Bertha Lewis, head of the Association of Community Organizations for Reform Now, told reporters in a conference call that ACORN does not support criminal activity and that it thinks the filmmakers should have obeyed Maryland laws. In the state, where one video that embarrassed ACORN was made, the act constituted illegal wiretapping, the suit says.

The videos airing in the past two weeks show ACORN housing counselors advising two young conservative activists posing as a pimp and a prostitute on how to conceal their criminal business.

Lewis said she wants a newly hired investigator to find the organization's weak spots, and she said she will make public the findings. Scott Harshbarger, a former Massachusetts attorney general hired for the investigation, vowed a "robust, no-holds-barred" review that would be "transparent." Lewis said ACORN in the meantime will have to turn away many low-income clients it normally helps with threatened foreclosure or tax preparation.

"We want to be sure that before we start helping people with services that our operation is running well," she said. "It doesn't hurt us financially. It does hurt the poor people we have served for many years."

Congress voted last week to ban federal funding for ACORN, and the organization hired Harshbarger to investigate and recommend changes.
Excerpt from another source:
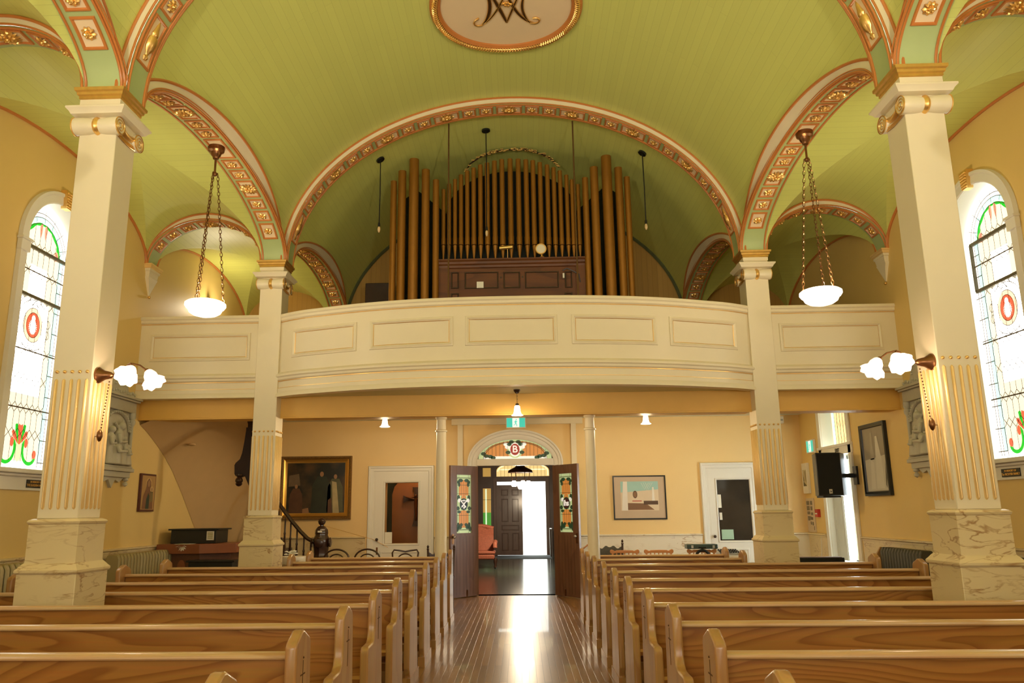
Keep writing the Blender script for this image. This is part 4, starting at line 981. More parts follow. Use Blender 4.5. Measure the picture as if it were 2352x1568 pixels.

On Wednesday, the new head of the federal Census Bureau revealed his reason for dropping ACORN as an agency partner. He said the bureau's link to ACORN was hurting efforts to get Americans to participate in the count. And Rep. Darrell Issa (Calif.), ranking Republican on the House Oversight and Government Reform Committee, on Wednesday asked the House Judiciary Committee to summon Lewis, ACORN founder Wade Rathke and other ACORN officers for a hearing on its activities.